A very warm welcome to you who are reading this!

I am Holly Wissler, ethnomusicologist, music lecturer at Texas State University and tour leader in Cusco, Peru. This website is about my current project from the heart – a documentary about my adopted deaf son, Dante, from the Quechua community of Q’eros in the high Andes of Peru, where I was immersed in their indigenous musical rituals for years during my PhD research. 

It broke my heart that Dante had to leave his home country of Peru to receive an education beyond elementary school, which catalyzed me to make this documentary about the lack of language access, deaf education and rights in Peru. We show twenty years of Dante’s story, how he moved from marginalized and unsocialized in his community into awakening and connection with the world. This documentary is about our unexpected path of love and commitment together, and the unforeseen profound life changes we experienced both as individuals and mother and son. I invite you to please read on.

Summary

A multicultural-international story twenty years in the making.

Dante, born deaf and growing up unsocialized and marginalized in his indigenous Quechua community of Q’eros, awakens into humanity as he begins to learn Peruvian sign language at age eight.
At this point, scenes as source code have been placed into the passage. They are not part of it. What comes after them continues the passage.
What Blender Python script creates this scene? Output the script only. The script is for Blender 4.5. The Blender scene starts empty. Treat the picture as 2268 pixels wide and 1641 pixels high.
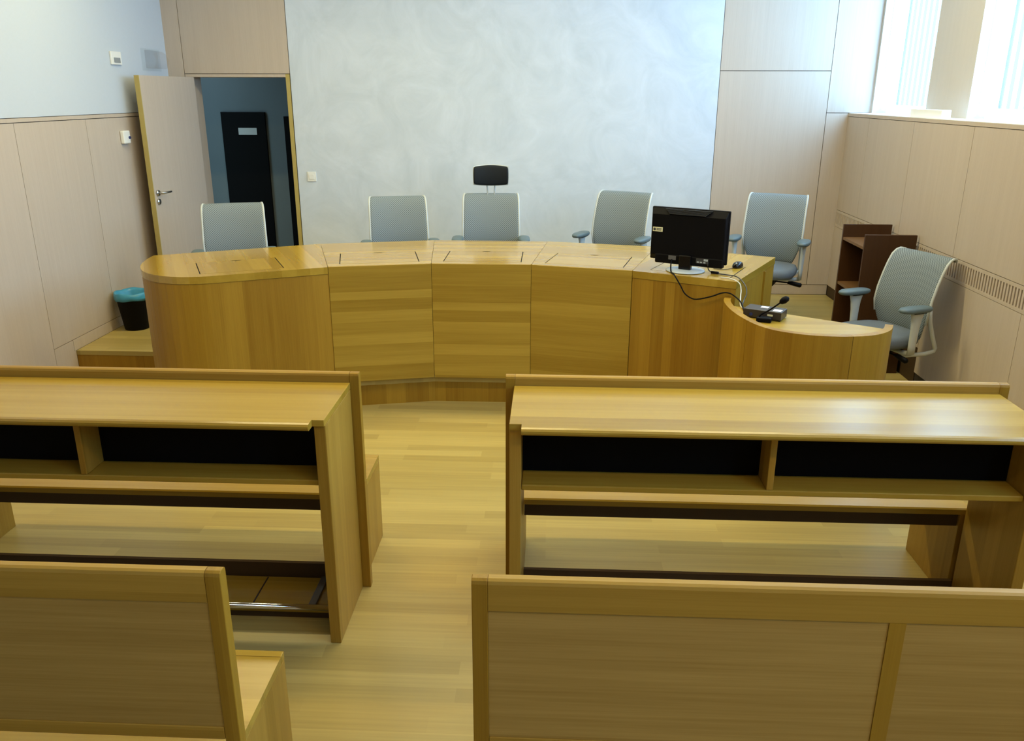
import bpy, bmesh, math, random
from mathutils import Vector, Matrix
from mathutils.geometry import tessellate_polygon
random.seed(4)
PI = math.pi
C = bpy.context.scene.collection
sc = bpy.context.scene

# ------------------------------------------------------------------ camera, light, exposure
cam_d = bpy.data.cameras.new('camera'); cam = bpy.data.objects.new('camera', cam_d); C.objects.link(cam)
sc.camera = cam
cam_d.sensor_fit = 'HORIZONTAL'; cam_d.sensor_width = 36.0
cam_d.lens = 1834.3 / 2268.0 * 36.0
cam_d.clip_start = 0.05
_pi, _ya, _ro = math.radians(18.495), math.radians(-2.6626), math.radians(0.1215)
_fw = Vector((math.sin(_ya)*math.cos(_pi), math.cos(_ya)*math.cos(_pi), -math.sin(_pi)))
_r = Vector((math.cos(_ya), -math.sin(_ya), 0)); _u = _r.cross(_fw)
_r2 = math.cos(_ro)*_r + math.sin(_ro)*_u; _u2 = -math.sin(_ro)*_r + math.cos(_ro)*_u
_m = Matrix((_r2, _u2, -_fw)).transposed().to_4x4(); _m.translation = Vector((0, 0, 2.05))
cam.matrix_world = _m

sc.view_settings.view_transform = 'Standard'; sc.view_settings.look = 'None'
sc.view_settings.gamma = 1.0; sc.view_settings.use_curve_mapping = False
sc.view_settings.exposure = 0.0

WINDOW_STRENGTH = 9.6
WINDOW_COLOR = (0.30, 0.60, 1.0)
# unseen ceiling lamp rows added to set the light, nearest for the front benches: distance from the viewer, power of each lamp, colour
LAMP_ROWS = ((5.9, 41.0, (1.0, 0.85, 0.43)), (3.4, 27.0, (1.0, 0.76, 0.28)), (0.2, 20.0, (1.0, 0.70, 0.34)))

w = bpy.data.worlds.new('world'); sc.world = w; w.use_nodes = True
w.node_tree.nodes['Background'].inputs['Color'].default_value = (0.55, 0.92, 1.0, 1)
w.node_tree.nodes['Background'].inputs['Strength'].default_value = 1.4

def area_lamp(x, y, z, sx, sy, power, color):
    d = bpy.data.lights.new('unseen_ceiling_lamp', 'AREA'); d.shape = 'RECTANGLE'; d.size = sx; d.size_y = sy
    d.energy = power; d.color = color
    o = bpy.data.objects.new('unseen_ceiling_lamp', d); C.objects.link(o); o.location = (x, y, z)
    return o
CEIL = 3.7
for ly, power, lamp_color in LAMP_ROWS:
    for lx in ((-2.2, -0.4, 1.4) if ly > 1 else (0.7, 2.0)):
        area_lamp(lx, ly, CEIL-0.03, 1.3, 0.14, power, lamp_color)

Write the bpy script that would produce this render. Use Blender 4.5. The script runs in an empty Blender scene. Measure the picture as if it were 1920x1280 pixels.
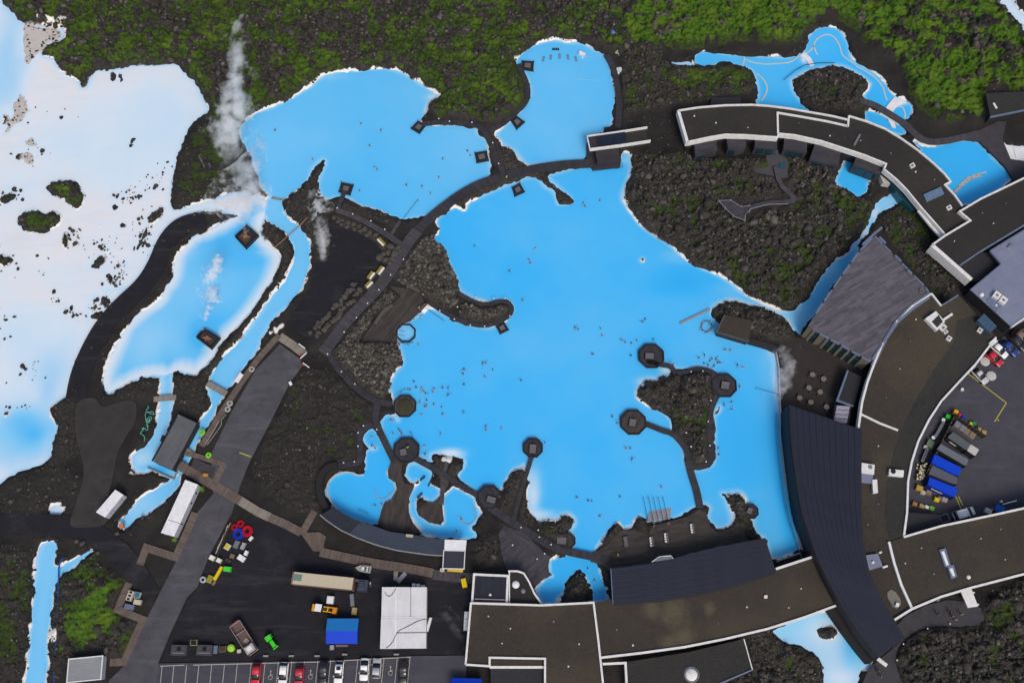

Holly is an American ethnomusicologist who becomes intimately involved with Dante’s family initially through music research, and then unexpectedly through the adoption of her godson Dante, the ensuing challenges, and her discovery of the deaf experience. “Dante’s Story” tracks twenty years of intimate and endearing home footage, personal and educational struggles, trekking the Andes, and immigration to the U.S. The documentary illuminates the basic right of communication and education, and how Dante and Holly enter unforeseeable depths of personal experience and compassion because of their unusual union and commitment to one another.

The documentary spans from 2003 to the present day, from rural and urban Peru to the United States. Through personal stories and expert opinions by both deaf and hearing, this documentary’s goals are to engender awareness about: the deaf experience in indigenous and citified Peru; the lack of deaf rights; parents’ processes of denial, acceptance, and full support; adoption and immigration; and particularly profound life change on a personal level. All issues are translatable beyond Peru.